Direction.
Quote, without any change, the line that contains "sofa('grey-beige chair holding" and all lines that follow it to the end of the data below.

-----

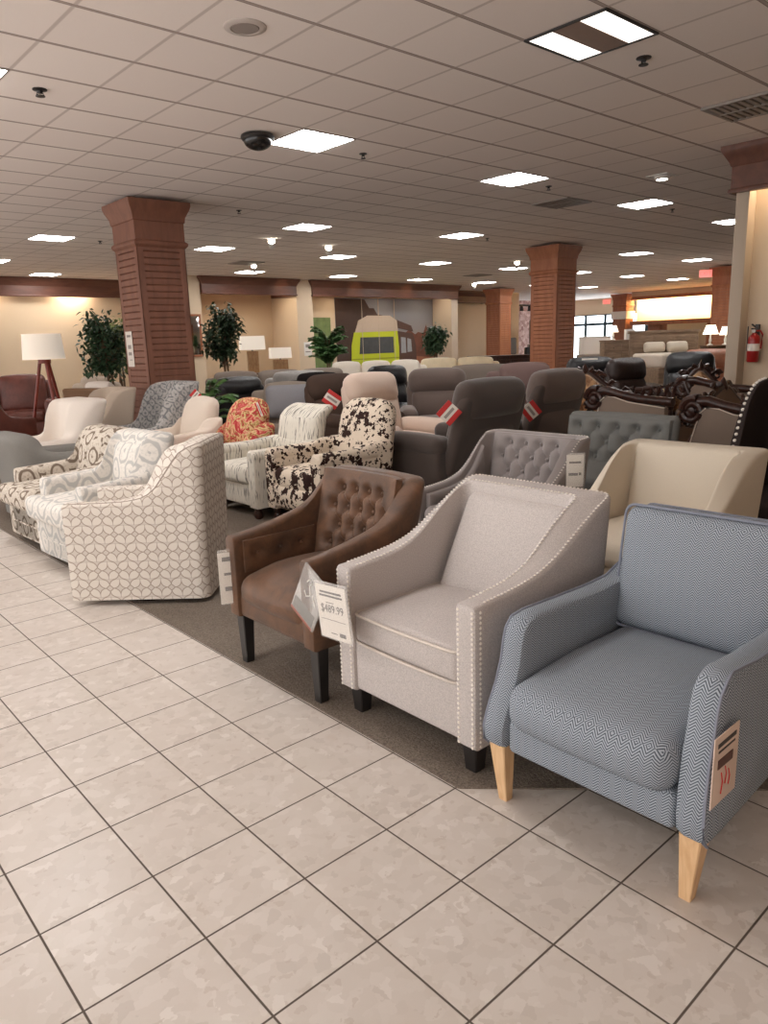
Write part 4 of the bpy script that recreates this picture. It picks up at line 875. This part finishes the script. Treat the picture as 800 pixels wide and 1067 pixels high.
# ================================================================ background seating
FC, FA = -2.29, .85
def sofa(label, c, rz, W, D, mat, bh=.92, ah=.62, n=2, cmat=None, name='sofa', cat='sofa', group='sofas in the middle and far rows', at=.18, ct=.9):
    t = thing(name, label, cat, (c[0], c[1], .006), rz, group); h = D/2; w = W/2; cm = cmat or mat
    s = MB(); box(s, -h+.04, h-.06, -w+.03, w-.03, .08, .32, .03); s.build('base', mat, t)
    s = MB(); rbox(s, (-h+.12, 0, (bh*.94+.1)/2), (.2, W-.06, bh*.94-.1), .07, (.01, 0, .01), 5, lambda p: p+Vector((-.08*max(0, p.z-.4), 0, 0))); s.build('back', mat, t)
    for sy in (-1, 1):
        s = MB(); rbox(s, (.0, sy*(w-at/2), ah/2+.03), (D-.06, at, ah-.06), .06, (.01, .01, .015), 5); s.build('arm', mat, t)
    cw = (W-2*at)/n
    for k in range(n):
        y = -w+at+cw*(k+.5)
        s = MB(); rbox(s, (.08, y, .40), (D-.26, cw-.008, .18), .06, (.02, 0, .025), 5); s.build('seat_cushion', cm, t)
        s = MB(); rbox(s, (-h+.27, y, .47+(bh-.44)/2), (.2, cw-.01, bh-.44), .08, (.04, 0, .03), 5, lambda p: p+Vector((-.14*max(0, p.z-.45), 0, 0))); s.build('back_cushion', cm, t)
    add_feet(t, 'square', W-.05, D-.1, .09) if W < 3 else None
    return t
bk = recliner('black leather chair turned away, its flat black back beside the small bush', (5.52, 9.66), PI/2, .98, .86, M_bleath, 1.02, .62, 4, 'recliners', None, 'leather_chair')
sofa('long grey-beige sofa below the mid ficus and table lamps', (7.5, 11.2), FC+.2, 2.7, .95, M_gbeige, .98, .66, 3)
sofa('silver grey leather loveseat with shiny rolled top, behind the grey pillow', (7.0, 9.95), FC, 1.25, .9, leather('silver_leather', S(150, 146, 142), .28, .1), .99, .64, 1)
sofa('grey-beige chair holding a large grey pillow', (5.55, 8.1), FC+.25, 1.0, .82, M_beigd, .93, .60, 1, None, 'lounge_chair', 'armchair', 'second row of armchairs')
p = MB(); rbox(p, (0, 0, 0), (.16, .62, .42), .075, (.06, 0, 0), 7); o = p.build('throw_pillow', fabric('grey_pillow_cloth', S(140, 138, 142), .08)); tag(o, 'large grey throw pillow leaning in the grey-beige chair', 'pillow'); o.location = (5.44, 7.93, .76); o.rotation_euler = (0, -.25, FC+.25)
sofa('black fabric loveseat behind the chocolate recliner', (6.5, 8.7), FC+.2, 1.0, .85, plain('black_chenille', S(36, 32, 32), .9, .1), 1.0, .64, 1)
sofa('off-white leather sectional in front of the camper van print', (10.1, 11.6), FC, 2.2, .95, M_offw, 1.04, .66, 3)
recliner('black leather recliner with a rounded glossy top, before the white sectional', (8.05, 8.75), FC+.4, .92, .88, M_bleath, 1.07, .62, 10)
sofa('cream leather sofa in the far row left of the middle column', (12.3, 11.35), FC, 2.0, .95, M_creamle, 1.03, .66, 2)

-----

Finished task.
sofa('grey-beige chair holding a large grey pillow', (5.55, 8.1), FC+.25, 1.0, .82, M_beigd, .93, .60, 1, None, 'lounge_chair', 'armchair', 'second row of armchairs')
p = MB(); rbox(p, (0, 0, 0), (.16, .62, .42), .075, (.06, 0, 0), 7); o = p.build('throw_pillow', fabric('grey_pillow_cloth', S(140, 138, 142), .08)); tag(o, 'large grey throw pillow leaning in the grey-beige chair', 'pillow'); o.location = (5.44, 7.93, .76); o.rotation_euler = (0, -.25, FC+.25)
sofa('black fabric loveseat behind the chocolate recliner', (6.5, 8.7), FC+.2, 1.0, .85, plain('black_chenille', S(36, 32, 32), .9, .1), 1.0, .64, 1)
sofa('off-white leather sectional in front of the camper van print', (10.1, 11.6), FC, 2.2, .95, M_offw, 1.04, .66, 3)
recliner('black leather recliner with a rounded glossy top, before the white sectional', (8.05, 8.75), FC+.4, .92, .88, M_bleath, 1.07, .62, 10)
sofa('cream leather sofa in the far row left of the middle column', (12.3, 11.35), FC, 2.0, .95, M_creamle, 1.03, .66, 2)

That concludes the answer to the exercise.